De robot kan objecten herkennen aan hun vorm en kleur. De voetbal is bijvoorbeeld oranje en de goals zijn blauw en geel. Als de robot een ronde, oranje cirkel waarneemt, herkent hij daarin de voetbal. Bokhove: ,,Tijdens een demonstratie in Delft lag een cameraman aan de rand van het veld. Voor een robot lijkt een rood, rond hoofd op een voetbal. Dus zag een robot ’s man’s hoofd aan voor de bal. Hij kwam op hem afgereden om hem een trap te geven. Gelukkig kon de filmer op tijd wegrollen.”
Een trap van een robot kan hard aankomen. ,,De machines hebben een pneumatisch aangedreven voet. Door middel van een drukregelaar kan je de schotkracht instellen”, verklaart Bokhove. De spelers zijn zo geprogrammeerd dat ze, zodra de kans zich voordoet, op het doel schieten. En dat doen ze het liefst zo hard mogelijk. De keeper moet nog sneller kunnen reageren dan de veldspelers. Daarom heeft de keeprobot een betere computer en twee extra camera’s, waarmee hij links en rechts kan kijken.
Elke robot bepaalt aan de hand van de lijnen op het veld zijn positie. Deze geeft hij door aan zijn medespelers via wireless internet communication.

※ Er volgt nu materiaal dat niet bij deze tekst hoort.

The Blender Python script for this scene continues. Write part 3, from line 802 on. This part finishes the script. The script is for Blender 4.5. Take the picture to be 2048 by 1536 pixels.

Wie denkt dat de RoboCup een leuke hobby is van een stelletje freaks heeft het mis. Bij het robotvoetbal draait alles om hoogwaardige technologie en innovaties, die wetenschappers op een ‘speelse’ wijze testen. Jonkers benadrukt het belang van autonome robots voor de maatschappij. ,,Ze kunnen ingezet worden bij bijvoorbeeld brandbestrijding of het opruimen van landmijnen. We hopen dat robots in de toekomst kunnen bijdragen aan de hulpverlening bij rampen. Ze moeten dan zelfstandig kunnen opereren en samenwerken, zonder dat er operators nodig zijn om ze voortdurend te bedienen.”
Comments are closed.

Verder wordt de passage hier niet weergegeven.